● Exercise task
Each line from the top of the listing through the one holding "WHITE, wheel, closed=True)" should be restated word for word, with nothing added and no pictures.

Records with scene code

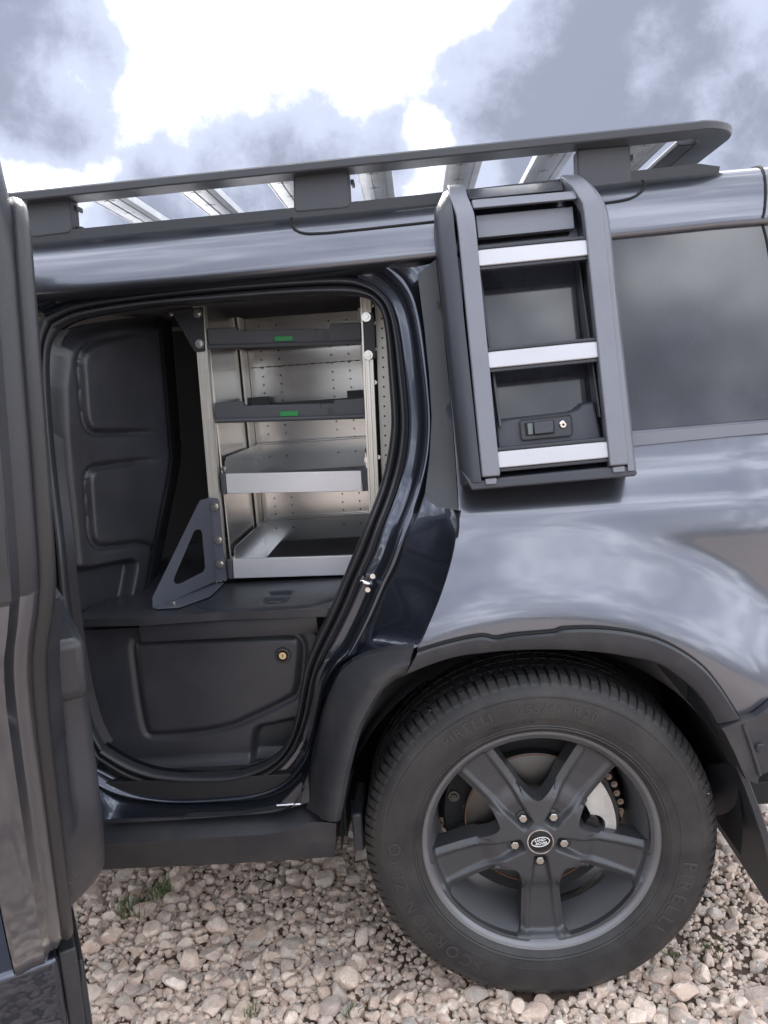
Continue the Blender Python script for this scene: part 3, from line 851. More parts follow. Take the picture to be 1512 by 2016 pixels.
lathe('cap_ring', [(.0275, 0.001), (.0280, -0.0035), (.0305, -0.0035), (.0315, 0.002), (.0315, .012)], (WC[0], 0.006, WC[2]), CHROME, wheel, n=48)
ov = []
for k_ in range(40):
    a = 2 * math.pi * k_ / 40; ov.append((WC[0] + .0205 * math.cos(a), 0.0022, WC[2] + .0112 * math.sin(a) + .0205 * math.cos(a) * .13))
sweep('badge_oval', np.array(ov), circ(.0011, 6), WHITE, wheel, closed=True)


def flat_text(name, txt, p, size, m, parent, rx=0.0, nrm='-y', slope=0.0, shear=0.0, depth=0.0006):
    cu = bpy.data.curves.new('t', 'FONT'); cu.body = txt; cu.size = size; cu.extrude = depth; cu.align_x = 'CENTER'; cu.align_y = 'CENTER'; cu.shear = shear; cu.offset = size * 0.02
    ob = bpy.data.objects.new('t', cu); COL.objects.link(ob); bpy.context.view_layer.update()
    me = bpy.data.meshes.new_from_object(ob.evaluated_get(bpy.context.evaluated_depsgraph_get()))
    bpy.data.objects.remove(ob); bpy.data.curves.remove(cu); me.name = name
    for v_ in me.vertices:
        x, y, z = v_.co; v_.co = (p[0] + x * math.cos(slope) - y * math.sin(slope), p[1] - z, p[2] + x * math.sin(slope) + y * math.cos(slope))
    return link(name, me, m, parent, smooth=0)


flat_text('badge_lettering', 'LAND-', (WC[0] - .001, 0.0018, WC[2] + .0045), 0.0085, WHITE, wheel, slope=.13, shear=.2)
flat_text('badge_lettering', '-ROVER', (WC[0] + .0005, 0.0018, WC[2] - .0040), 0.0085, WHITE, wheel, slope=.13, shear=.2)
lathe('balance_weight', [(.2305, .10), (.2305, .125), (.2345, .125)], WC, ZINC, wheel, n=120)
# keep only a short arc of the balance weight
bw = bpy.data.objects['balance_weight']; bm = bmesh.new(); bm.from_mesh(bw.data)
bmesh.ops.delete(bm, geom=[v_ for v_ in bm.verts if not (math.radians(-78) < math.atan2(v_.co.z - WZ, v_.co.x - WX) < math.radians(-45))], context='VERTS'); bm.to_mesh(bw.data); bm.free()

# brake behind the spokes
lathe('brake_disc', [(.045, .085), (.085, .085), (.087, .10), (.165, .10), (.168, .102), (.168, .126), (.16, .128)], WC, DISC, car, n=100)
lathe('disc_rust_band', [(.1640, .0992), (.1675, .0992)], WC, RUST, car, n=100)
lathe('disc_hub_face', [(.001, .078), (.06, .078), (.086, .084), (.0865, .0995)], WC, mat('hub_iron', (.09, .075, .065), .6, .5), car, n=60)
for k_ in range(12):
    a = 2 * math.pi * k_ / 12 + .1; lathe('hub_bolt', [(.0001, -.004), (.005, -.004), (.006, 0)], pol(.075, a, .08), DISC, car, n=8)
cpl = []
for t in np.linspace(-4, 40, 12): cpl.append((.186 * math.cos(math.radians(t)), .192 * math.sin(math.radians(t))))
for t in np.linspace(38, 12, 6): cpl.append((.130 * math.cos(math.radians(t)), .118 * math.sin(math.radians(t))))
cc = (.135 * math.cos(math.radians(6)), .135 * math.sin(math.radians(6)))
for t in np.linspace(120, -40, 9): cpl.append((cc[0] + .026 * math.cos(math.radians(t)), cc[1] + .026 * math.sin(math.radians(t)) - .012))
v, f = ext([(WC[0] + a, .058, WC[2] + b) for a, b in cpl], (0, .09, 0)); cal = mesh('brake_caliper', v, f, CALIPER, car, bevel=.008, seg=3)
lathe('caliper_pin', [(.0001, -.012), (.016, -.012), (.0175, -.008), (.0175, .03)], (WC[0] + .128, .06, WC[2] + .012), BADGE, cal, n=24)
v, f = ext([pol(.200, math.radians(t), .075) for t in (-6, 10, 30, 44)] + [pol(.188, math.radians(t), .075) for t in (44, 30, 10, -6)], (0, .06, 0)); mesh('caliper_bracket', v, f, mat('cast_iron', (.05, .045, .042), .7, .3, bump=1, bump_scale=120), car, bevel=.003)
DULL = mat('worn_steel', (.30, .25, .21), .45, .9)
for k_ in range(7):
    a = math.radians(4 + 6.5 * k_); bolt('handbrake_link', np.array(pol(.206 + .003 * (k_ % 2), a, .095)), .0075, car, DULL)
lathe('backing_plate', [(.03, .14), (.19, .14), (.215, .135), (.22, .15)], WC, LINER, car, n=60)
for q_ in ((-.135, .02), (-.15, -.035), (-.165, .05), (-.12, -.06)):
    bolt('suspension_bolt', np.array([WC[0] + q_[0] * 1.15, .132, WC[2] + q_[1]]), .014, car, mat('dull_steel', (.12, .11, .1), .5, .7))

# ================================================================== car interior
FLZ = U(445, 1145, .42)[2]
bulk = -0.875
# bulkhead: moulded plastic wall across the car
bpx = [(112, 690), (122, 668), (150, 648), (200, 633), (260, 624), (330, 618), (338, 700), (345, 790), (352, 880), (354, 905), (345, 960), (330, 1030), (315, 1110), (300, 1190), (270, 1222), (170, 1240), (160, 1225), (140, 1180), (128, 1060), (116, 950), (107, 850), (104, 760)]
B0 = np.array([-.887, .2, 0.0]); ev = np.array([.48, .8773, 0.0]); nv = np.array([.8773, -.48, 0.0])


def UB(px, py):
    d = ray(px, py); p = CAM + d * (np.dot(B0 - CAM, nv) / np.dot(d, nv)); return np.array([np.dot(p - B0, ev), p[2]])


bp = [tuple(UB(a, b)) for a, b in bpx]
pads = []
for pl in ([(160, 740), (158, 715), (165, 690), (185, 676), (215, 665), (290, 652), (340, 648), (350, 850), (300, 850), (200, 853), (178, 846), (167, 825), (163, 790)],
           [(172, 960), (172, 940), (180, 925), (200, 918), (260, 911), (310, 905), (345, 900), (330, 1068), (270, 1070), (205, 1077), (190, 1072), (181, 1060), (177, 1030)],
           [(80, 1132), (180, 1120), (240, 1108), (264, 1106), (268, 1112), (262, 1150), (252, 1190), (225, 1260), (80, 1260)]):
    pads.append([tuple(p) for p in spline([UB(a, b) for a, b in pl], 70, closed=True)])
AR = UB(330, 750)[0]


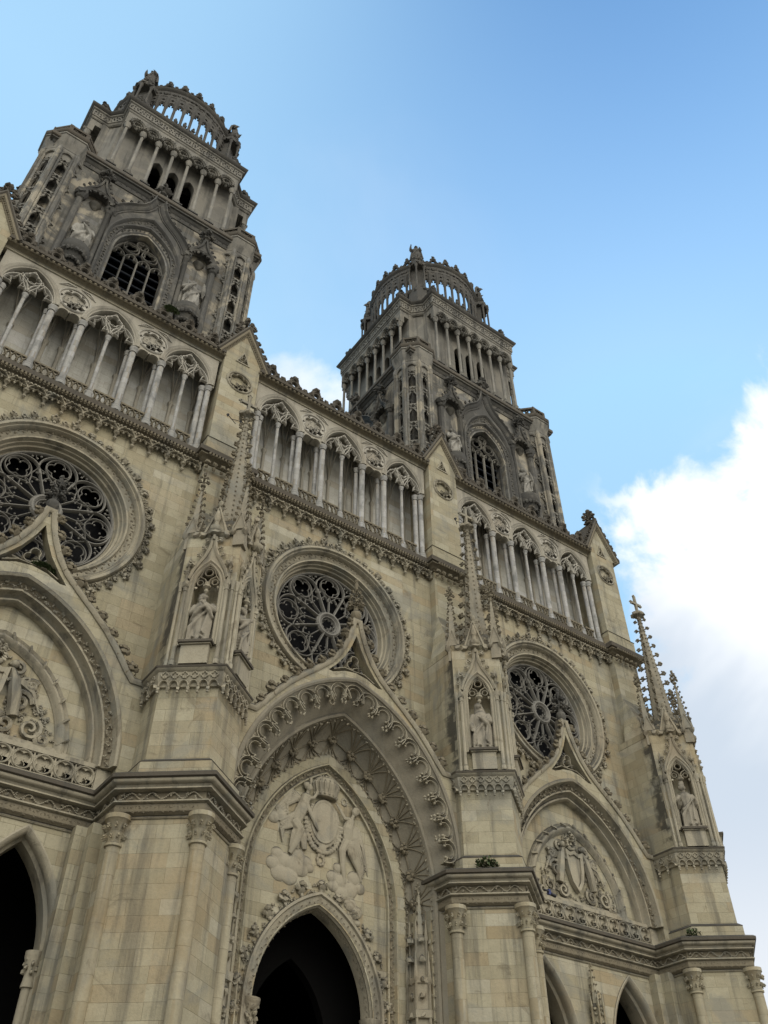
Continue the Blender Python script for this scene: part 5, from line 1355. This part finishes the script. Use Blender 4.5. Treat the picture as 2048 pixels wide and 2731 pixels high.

● Exercise result
Continue the Blender Python script for this scene: part 3, from line 851. More parts follow. Take the picture to be 1512 by 2016 pixels.
lathe('cap_ring', [(.0275, 0.001), (.0280, -0.0035), (.0305, -0.0035), (.0315, 0.002), (.0315, .012)], (WC[0], 0.006, WC[2]), CHROME, wheel, n=48)
ov = []
for k_ in range(40):
    a = 2 * math.pi * k_ / 40; ov.append((WC[0] + .0205 * math.cos(a), 0.0022, WC[2] + .0112 * math.sin(a) + .0205 * math.cos(a) * .13))
sweep('badge_oval', np.array(ov), circ(.0011, 6), WHITE, wheel, closed=True)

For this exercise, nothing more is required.